Oatly built its reputation by being the anti-establishment voice of plant-based food. Long before oat milk became a supermarket staple, Oatly used irreverent copy, self-aware humor, and direct-to-consumer digital storytelling to challenge dairy norms and corporate food culture. It spoke like a startup, acted like an activist, and marketed like a media company. For a time, it represented the future of food and beverage digital marketing: values-driven, digitally native, and culturally opinionated.
That success, however, has created a new and far more complex marketing challenge. As Oatly scaled beyond its Scandinavian roots into global markets, it crossed an invisible line that many challenger food brands struggle to navigate. It stopped being a disruptor and started becoming infrastructure. Digital marketing that once felt radical now risks feeling rehearsed. Purpose that once felt insurgent now invites scrutiny.
Oatly’s early food and beverage digital marketing worked because it felt human and slightly unhinged in an industry dominated by polished wellness narratives. The brand’s copy openly acknowledged contradictions, made fun of itself, and spoke directly to consumers without the filter of corporate reassurance. This tone resonated deeply with younger, urban, environmentally conscious audiences who were skeptical of traditional food marketing and eager for brands that reflected their values without sounding sanctimonious.
Digitally, Oatly behaved less like a food company and more like a cultural publisher. Social content prioritized opinion over promotion. Websites read like manifestos. Campaigns invited debate rather than consensus. This was risky, but it created emotional investment far beyond what most plant-based brands achieved at the time.
As Oatly expanded, however, the conditions that enabled this strategy began to change. Global scale introduced new stakeholders, regulatory environments, and cultural contexts. What reads as charmingly blunt in one market can feel arrogant or tone-deaf in another. Digital marketing that thrives on provocation becomes harder to manage when the audience is no longer culturally homogeneous.
The result has been a subtle but important shift in Oatly’s digital presence. The brand still emphasizes sustainability and transparency, but the edges are smoother. Humor remains, but it is more controlled. Messaging is more standardized across markets. From a business standpoint, this evolution is understandable. From a digital marketing standpoint, it raises a critical question: how does a food and beverage brand maintain authenticity when its original voice was defined by opposition to scale itself?
Oatly’s experience highlights a structural tension in purpose-driven digital marketing. Purpose is powerful when it challenges dominant systems. It becomes fragile when the brand itself becomes dominant. Consumers who once rooted for Oatly as an underdog now evaluate it like any other corporation. Claims are interrogated. Partnerships are scrutinized. Silence on certain issues is noticed. Digital audiences that once amplified the brand now hold it accountable.
This dynamic is especially pronounced in food and beverage, where sustainability claims intersect with agriculture, labor, and global supply chains. Oatly’s digital marketing can no longer rely on values signaling alone. It must demonstrate operational alignment, often in far more detail than digital platforms naturally encourage.

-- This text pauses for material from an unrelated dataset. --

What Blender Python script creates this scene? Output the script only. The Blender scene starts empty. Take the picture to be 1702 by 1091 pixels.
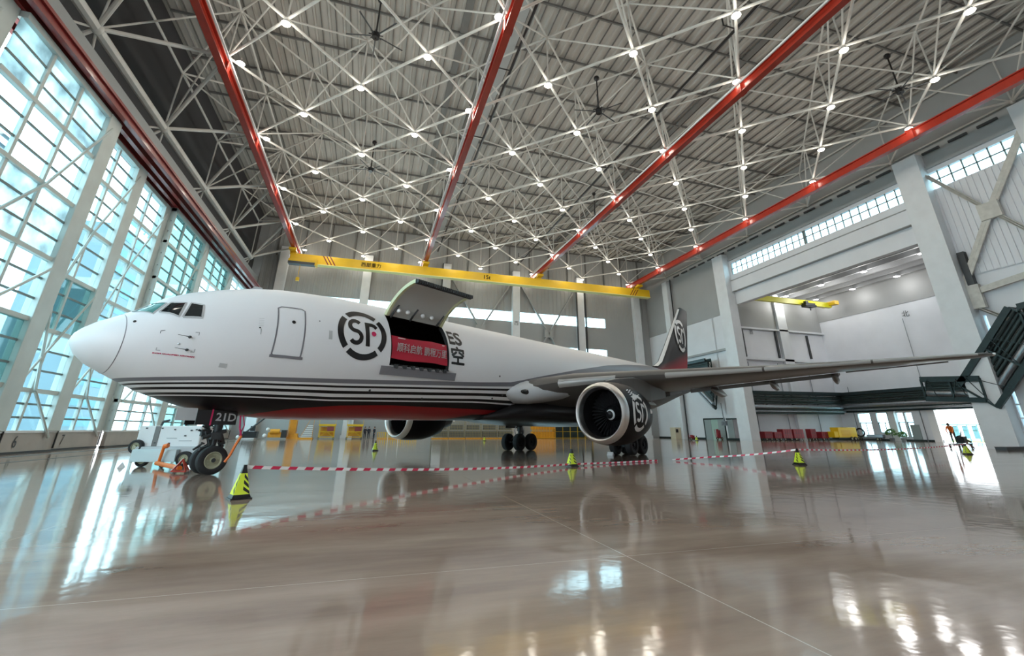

What makes Oatly’s case instructive is that the brand has not abandoned digital storytelling—it has had to professionalize it. Digital marketing becomes less about provocation and more about explanation. That transition is difficult because it risks losing the emotional spark that fueled early growth. Yet failing to evolve risks accusations of hypocrisy or performative activism.
For smaller non-U.S. food and beverage brands watching Oatly, the lesson is not to avoid purpose-led digital marketing. It is to recognize that purpose scales differently than products. What feels authentic at one stage of growth may require reinvention at another. Digital marketing cannot be frozen in the moment of brand origin.
Oatly’s future effectiveness will depend on whether it can find a new digital voice that acknowledges its changed position without defaulting to corporate blandness. That may mean embracing complexity rather than certainty, dialogue rather than declarations. It may mean letting go of the need to always sound right in favor of sounding honest.
For the broader advertising industry, Oatly illustrates both the promise and the limitation of digital purpose marketing in food and beverage. Values can differentiate brands in crowded categories, but only if those values evolve alongside the business. Digital audiences are not opposed to growth; they are opposed to dissonance.
Oatly did not fail because it became bigger. It faces pressure because digital marketing made it visible as an idea, not just a product. Managing that visibility over time is one of the hardest challenges any modern food and beverage brand can face.
As more smaller brands attempt to build growth through digital culture rather than traditional advertising, Oatly’s journey offers a cautionary but necessary insight: disruption is a phase, not a permanent identity. The real test of digital marketing maturity is not how loudly a brand can challenge the system, but how thoughtfully it can operate once it becomes part of it.